### TASK STATEMENT
Reproduce the material that follows, please, but only from its first line to the line containing "def PP(pts): return [P(*p) for p in pts]", inclusive.

+++ COLLECTED DATA +++

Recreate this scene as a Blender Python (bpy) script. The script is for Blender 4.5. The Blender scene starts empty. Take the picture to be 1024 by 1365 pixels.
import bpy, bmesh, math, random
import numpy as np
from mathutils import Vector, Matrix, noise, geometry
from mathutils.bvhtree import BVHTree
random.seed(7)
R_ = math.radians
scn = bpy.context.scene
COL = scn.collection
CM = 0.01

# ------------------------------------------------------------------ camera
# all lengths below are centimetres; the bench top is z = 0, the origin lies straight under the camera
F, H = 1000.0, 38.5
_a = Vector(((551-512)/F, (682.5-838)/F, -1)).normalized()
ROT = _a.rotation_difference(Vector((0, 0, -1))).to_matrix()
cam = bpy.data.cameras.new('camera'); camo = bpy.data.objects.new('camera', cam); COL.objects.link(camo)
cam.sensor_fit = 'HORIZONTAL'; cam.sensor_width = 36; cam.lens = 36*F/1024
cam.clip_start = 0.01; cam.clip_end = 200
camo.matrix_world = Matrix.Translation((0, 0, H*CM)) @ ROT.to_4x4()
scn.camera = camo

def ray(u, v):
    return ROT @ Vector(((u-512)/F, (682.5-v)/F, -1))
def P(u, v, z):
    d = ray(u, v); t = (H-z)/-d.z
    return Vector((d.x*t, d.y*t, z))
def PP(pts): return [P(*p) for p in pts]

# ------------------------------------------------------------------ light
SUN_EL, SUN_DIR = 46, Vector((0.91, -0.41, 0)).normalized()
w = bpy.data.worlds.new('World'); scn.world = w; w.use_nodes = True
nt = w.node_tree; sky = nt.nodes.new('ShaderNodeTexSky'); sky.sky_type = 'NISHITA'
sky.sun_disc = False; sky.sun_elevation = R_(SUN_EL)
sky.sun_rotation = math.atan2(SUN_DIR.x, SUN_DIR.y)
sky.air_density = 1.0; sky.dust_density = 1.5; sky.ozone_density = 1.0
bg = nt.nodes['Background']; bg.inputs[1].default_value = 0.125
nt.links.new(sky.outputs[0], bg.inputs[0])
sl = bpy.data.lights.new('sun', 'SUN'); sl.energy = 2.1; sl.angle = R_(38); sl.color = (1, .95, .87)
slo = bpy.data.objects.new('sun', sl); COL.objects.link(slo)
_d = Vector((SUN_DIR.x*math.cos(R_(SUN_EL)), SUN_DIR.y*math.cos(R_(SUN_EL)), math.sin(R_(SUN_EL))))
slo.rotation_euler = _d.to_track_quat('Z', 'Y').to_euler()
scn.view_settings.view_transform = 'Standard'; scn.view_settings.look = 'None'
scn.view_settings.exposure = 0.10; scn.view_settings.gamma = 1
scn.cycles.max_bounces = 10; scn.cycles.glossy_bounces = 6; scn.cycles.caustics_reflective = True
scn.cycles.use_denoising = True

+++

### ANSWER TO THE EXERCISE
Recreate this scene as a Blender Python (bpy) script. The script is for Blender 4.5. The Blender scene starts empty. Take the picture to be 1024 by 1365 pixels.
import bpy, bmesh, math, random
import numpy as np
from mathutils import Vector, Matrix, noise, geometry
from mathutils.bvhtree import BVHTree
random.seed(7)
R_ = math.radians
scn = bpy.context.scene
COL = scn.collection
CM = 0.01

# ------------------------------------------------------------------ camera
# all lengths below are centimetres; the bench top is z = 0, the origin lies straight under the camera
F, H = 1000.0, 38.5
_a = Vector(((551-512)/F, (682.5-838)/F, -1)).normalized()
ROT = _a.rotation_difference(Vector((0, 0, -1))).to_matrix()
cam = bpy.data.cameras.new('camera'); camo = bpy.data.objects.new('camera', cam); COL.objects.link(camo)
cam.sensor_fit = 'HORIZONTAL'; cam.sensor_width = 36; cam.lens = 36*F/1024
cam.clip_start = 0.01; cam.clip_end = 200
camo.matrix_world = Matrix.Translation((0, 0, H*CM)) @ ROT.to_4x4()
scn.camera = camo

def ray(u, v):
    return ROT @ Vector(((u-512)/F, (682.5-v)/F, -1))
def P(u, v, z):
    d = ray(u, v); t = (H-z)/-d.z
    return Vector((d.x*t, d.y*t, z))
def PP(pts): return [P(*p) for p in pts]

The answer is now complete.